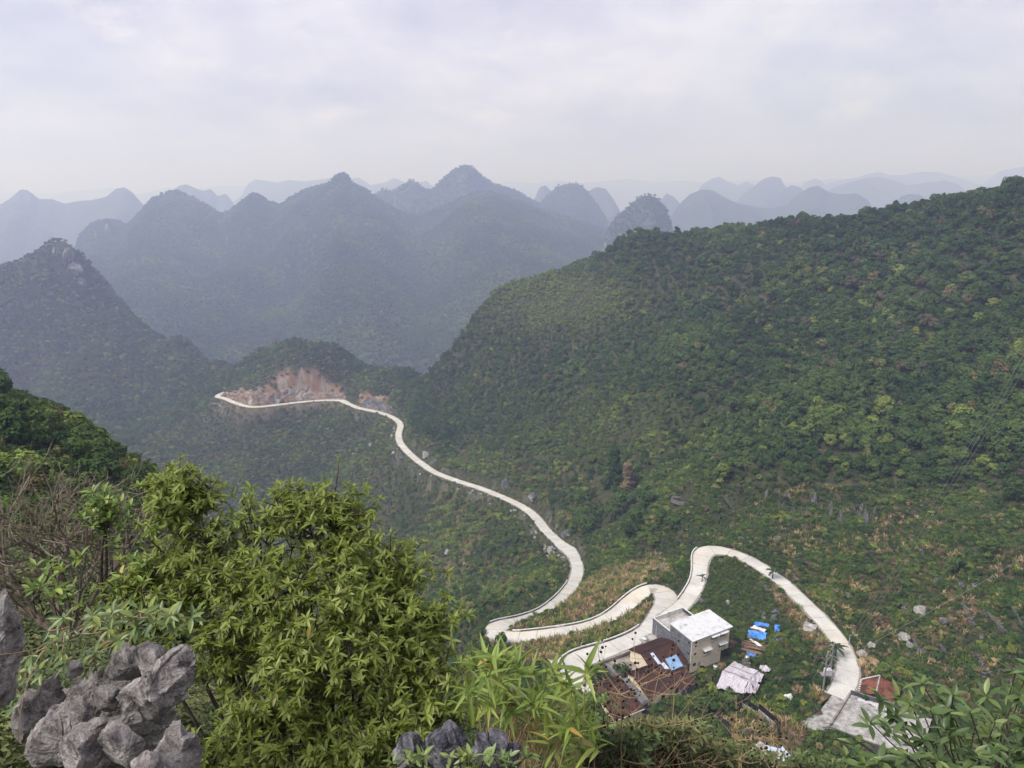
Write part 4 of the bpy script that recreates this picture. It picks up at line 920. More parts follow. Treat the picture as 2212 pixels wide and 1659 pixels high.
for a, b_ in ((rid0, low0), (rid1, low1), (S(560, 850, -102.4), S(330, 1240, -103.5)), (mid0, mid1), (rid0 * .5 + mid0 * .5, rid1 * .5 + mid1 * .5)):
    MB().tube([a + (0, 0, .14), (a + b_) / 2 + (0, 0, .2), b_ + (0, 0, .12)], .05, 5).build('pole', M_wood, sh)
for p in (rid0, rid1, low0, low1, rt1, rt0): MB().tube([(p[0], p[1], gz(p[0], p[1]) - .2), p - (0, 0, .1)], .07, 5).build('post', M_wood, sh)
foot([rid0, rid1, rt0, rt1, low1, low0], 0.06)
c = S(905, 890, -103.4); MBs = sheet([c + (-1, .7, 0), c + (.7, 1, .3), c + (1.3, -.6, .1), c + (-.6, -.9, -.3)], 14, 14, .3, 17); tag(MBs.build('tarp', M_stripe), 'striped tarp bundle hanging off the right corner of the tarp shed', 'tarp')
# water tank
p = S(605, 800, -104.4); tk = empty('water_tank', p); tag(tk, 'stainless steel water tank on a concrete block behind the tarp shed', 'water tank')
MB().box(-.75, .75, -.75, .75, -.6, .5, .04).build('plinth', M_plinth, tk); MB().tube([(0, 0, .5), (0, 0, 1.0), (0, 0, 1.75), (0, 0, 1.95), (0, 0, 2.0)], [.55, .56, .56, .35, .12], 16).build('tank', M_steel, tk, smooth_=True); MB().tube([(0, 0, 1.98), (0, 0, 2.08)], .18, 10).build('lid', M_steel, tk)
foot([(p[0] - 1, p[1] - 1), (p[0] + 1, p[1] - 1), (p[0] + 1, p[1] + 1), (p[0] - 1, p[1] + 1)])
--
Task description >> Copy out the whole listing exactly, and don't carry over any pictures.

Answer below >>
Write part 4 of the bpy script that recreates this picture. It picks up at line 920. More parts follow. Treat the picture as 2212 pixels wide and 1659 pixels high.
for a, b_ in ((rid0, low0), (rid1, low1), (S(560, 850, -102.4), S(330, 1240, -103.5)), (mid0, mid1), (rid0 * .5 + mid0 * .5, rid1 * .5 + mid1 * .5)):
    MB().tube([a + (0, 0, .14), (a + b_) / 2 + (0, 0, .2), b_ + (0, 0, .12)], .05, 5).build('pole', M_wood, sh)
for p in (rid0, rid1, low0, low1, rt1, rt0): MB().tube([(p[0], p[1], gz(p[0], p[1]) - .2), p - (0, 0, .1)], .07, 5).build('post', M_wood, sh)
foot([rid0, rid1, rt0, rt1, low1, low0], 0.06)
c = S(905, 890, -103.4); MBs = sheet([c + (-1, .7, 0), c + (.7, 1, .3), c + (1.3, -.6, .1), c + (-.6, -.9, -.3)], 14, 14, .3, 17); tag(MBs.build('tarp', M_stripe), 'striped tarp bundle hanging off the right corner of the tarp shed', 'tarp')
# water tank
p = S(605, 800, -104.4); tk = empty('water_tank', p); tag(tk, 'stainless steel water tank on a concrete block behind the tarp shed', 'water tank')
MB().box(-.75, .75, -.75, .75, -.6, .5, .04).build('plinth', M_plinth, tk); MB().tube([(0, 0, .5), (0, 0, 1.0), (0, 0, 1.75), (0, 0, 1.95), (0, 0, 2.0)], [.55, .56, .56, .35, .12], 16).build('tank', M_steel, tk, smooth_=True); MB().tube([(0, 0, 1.98), (0, 0, 2.08)], .18, 10).build('lid', M_steel, tk)
foot([(p[0] - 1, p[1] - 1), (p[0] + 1, p[1] - 1), (p[0] + 1, p[1] + 1), (p[0] - 1, p[1] + 1)])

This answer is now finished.